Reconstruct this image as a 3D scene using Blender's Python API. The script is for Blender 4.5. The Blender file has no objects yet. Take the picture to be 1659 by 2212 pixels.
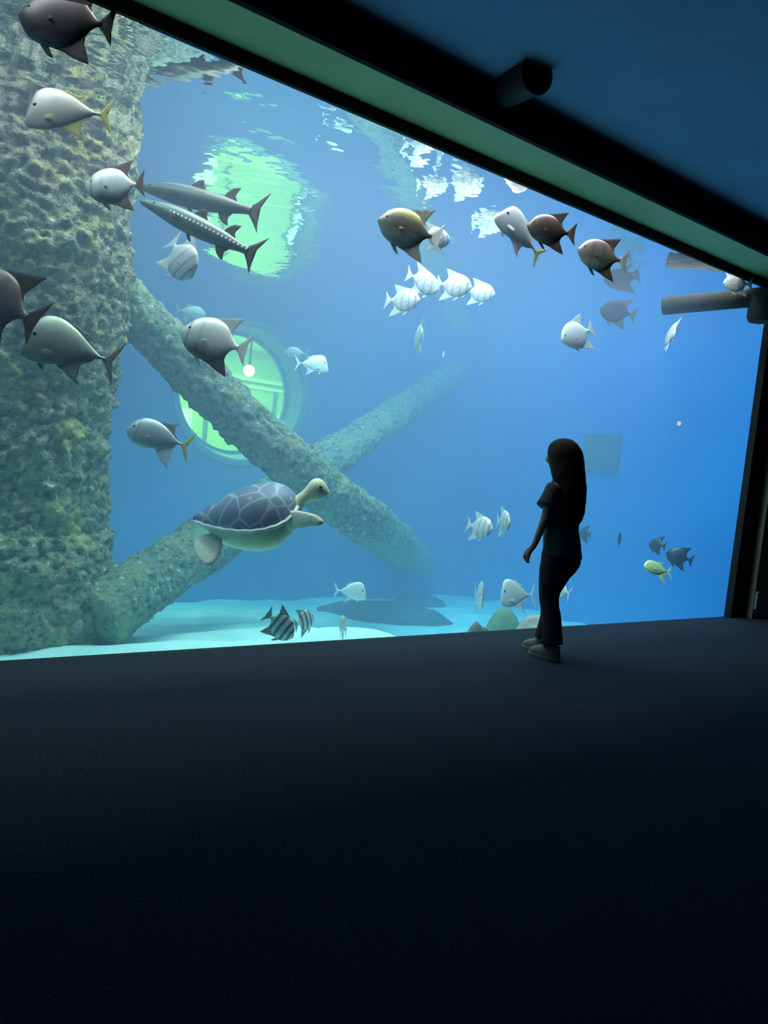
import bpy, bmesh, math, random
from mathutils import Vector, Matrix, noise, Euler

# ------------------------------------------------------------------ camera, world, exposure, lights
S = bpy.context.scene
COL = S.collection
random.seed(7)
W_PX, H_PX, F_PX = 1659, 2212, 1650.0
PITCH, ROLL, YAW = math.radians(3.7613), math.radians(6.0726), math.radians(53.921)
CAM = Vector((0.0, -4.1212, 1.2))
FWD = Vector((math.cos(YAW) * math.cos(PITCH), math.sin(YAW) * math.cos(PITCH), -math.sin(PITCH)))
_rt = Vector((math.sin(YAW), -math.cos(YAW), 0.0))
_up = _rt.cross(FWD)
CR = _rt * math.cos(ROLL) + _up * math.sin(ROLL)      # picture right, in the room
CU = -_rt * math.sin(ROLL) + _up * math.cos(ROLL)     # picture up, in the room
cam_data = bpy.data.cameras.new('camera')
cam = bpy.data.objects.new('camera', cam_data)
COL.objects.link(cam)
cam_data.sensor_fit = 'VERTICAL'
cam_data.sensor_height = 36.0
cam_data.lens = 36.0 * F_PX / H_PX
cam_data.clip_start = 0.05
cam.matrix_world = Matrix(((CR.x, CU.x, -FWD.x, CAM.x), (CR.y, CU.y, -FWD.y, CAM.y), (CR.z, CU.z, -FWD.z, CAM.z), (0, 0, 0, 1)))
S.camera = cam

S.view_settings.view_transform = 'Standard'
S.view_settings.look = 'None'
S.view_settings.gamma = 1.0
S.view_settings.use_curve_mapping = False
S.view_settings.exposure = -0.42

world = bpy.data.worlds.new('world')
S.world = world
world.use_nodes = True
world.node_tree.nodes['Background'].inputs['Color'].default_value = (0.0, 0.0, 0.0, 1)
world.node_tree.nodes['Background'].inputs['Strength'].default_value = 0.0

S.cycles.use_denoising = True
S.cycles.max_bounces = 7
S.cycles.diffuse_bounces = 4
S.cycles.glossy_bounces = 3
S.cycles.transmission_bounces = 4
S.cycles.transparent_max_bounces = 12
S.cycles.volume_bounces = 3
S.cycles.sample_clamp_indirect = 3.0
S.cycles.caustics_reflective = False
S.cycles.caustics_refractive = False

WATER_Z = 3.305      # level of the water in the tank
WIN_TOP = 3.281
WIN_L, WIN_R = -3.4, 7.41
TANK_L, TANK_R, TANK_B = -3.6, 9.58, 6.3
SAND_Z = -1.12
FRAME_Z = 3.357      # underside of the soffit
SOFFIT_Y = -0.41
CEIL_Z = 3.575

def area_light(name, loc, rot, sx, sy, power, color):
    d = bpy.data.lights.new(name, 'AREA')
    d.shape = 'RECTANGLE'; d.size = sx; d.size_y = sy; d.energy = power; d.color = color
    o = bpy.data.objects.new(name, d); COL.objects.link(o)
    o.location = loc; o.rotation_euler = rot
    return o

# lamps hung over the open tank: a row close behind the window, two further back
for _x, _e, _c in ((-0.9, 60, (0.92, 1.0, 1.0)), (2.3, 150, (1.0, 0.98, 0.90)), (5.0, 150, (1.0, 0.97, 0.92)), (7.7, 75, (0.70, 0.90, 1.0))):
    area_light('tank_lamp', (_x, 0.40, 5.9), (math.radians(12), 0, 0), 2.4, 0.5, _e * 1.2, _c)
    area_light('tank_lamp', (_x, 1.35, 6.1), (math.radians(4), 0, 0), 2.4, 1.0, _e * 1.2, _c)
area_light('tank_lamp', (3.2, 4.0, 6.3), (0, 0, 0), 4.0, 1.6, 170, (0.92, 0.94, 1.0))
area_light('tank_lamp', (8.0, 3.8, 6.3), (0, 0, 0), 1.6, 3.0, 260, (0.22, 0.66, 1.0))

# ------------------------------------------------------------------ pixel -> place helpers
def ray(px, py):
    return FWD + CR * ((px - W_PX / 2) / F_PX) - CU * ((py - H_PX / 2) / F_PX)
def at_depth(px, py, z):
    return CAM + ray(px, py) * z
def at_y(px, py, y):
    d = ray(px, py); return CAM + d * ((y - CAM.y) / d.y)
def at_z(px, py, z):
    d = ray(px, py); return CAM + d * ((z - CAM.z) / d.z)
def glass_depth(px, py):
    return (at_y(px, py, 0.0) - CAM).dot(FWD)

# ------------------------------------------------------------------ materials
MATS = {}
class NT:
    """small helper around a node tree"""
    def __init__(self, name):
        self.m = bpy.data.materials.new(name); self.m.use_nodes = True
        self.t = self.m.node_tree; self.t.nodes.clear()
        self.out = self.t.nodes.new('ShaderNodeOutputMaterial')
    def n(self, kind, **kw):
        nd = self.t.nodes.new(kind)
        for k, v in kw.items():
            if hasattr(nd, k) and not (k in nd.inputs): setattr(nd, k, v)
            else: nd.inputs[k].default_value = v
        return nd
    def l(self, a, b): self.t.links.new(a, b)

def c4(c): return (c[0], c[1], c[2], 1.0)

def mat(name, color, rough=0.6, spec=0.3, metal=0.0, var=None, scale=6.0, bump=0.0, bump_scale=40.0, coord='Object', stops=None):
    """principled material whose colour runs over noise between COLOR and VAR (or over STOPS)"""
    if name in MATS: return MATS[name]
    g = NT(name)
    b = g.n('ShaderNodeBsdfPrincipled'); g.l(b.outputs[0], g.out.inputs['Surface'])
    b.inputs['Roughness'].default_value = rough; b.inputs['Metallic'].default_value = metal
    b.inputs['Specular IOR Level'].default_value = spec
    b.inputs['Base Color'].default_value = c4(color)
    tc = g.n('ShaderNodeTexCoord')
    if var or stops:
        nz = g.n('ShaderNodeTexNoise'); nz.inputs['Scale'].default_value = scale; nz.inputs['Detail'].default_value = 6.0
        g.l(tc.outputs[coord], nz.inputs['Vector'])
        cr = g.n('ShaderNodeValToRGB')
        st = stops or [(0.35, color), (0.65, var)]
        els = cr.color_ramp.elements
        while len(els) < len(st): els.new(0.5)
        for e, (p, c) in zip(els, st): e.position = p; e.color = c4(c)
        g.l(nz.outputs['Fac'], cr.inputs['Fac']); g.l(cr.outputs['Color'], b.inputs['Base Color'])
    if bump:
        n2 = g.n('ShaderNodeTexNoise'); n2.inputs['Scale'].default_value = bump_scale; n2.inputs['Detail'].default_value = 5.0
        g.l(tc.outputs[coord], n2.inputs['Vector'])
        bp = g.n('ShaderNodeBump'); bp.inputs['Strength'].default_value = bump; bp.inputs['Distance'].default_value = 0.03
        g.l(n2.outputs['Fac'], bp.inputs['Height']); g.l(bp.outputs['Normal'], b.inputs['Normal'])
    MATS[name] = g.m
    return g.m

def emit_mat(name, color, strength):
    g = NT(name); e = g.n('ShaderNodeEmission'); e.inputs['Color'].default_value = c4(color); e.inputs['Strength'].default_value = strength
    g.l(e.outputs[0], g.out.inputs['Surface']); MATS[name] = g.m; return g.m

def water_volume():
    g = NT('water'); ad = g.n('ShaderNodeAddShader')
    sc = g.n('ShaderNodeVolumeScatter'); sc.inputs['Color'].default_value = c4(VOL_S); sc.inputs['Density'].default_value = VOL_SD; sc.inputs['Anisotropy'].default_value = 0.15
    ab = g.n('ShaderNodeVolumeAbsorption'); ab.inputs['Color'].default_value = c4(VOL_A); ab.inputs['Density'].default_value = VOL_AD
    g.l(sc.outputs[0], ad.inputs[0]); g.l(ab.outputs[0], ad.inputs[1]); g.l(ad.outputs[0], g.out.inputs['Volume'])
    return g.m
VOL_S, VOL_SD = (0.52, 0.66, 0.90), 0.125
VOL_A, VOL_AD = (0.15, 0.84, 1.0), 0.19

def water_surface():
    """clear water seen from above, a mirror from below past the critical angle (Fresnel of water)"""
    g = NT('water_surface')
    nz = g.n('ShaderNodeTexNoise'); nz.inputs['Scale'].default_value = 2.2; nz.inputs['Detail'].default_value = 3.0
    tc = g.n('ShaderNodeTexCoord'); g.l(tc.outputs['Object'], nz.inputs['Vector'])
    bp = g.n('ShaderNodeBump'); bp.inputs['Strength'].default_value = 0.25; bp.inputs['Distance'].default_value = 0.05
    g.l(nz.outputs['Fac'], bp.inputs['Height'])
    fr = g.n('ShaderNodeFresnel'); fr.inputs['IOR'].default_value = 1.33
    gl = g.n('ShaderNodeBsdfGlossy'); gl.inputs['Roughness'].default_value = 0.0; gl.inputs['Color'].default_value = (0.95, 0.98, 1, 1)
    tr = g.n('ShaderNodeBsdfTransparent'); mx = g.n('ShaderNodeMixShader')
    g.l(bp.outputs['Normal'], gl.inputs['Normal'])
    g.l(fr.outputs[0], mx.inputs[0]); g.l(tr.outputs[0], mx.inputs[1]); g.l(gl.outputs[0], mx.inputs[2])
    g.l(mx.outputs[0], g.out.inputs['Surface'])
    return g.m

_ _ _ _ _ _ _

Exercise instructions: Go from the first line of the listing to the line holding "from mathutils import" and, please, transcribe those lines exactly, both included, with no pictures.

Task answer:
Reconstruct this image as a 3D scene using Blender's Python API. The script is for Blender 4.5. The Blender file has no objects yet. Take the picture to be 1659 by 2212 pixels.
import bpy, bmesh, math, random
from mathutils import Vector, Matrix, noise, Euler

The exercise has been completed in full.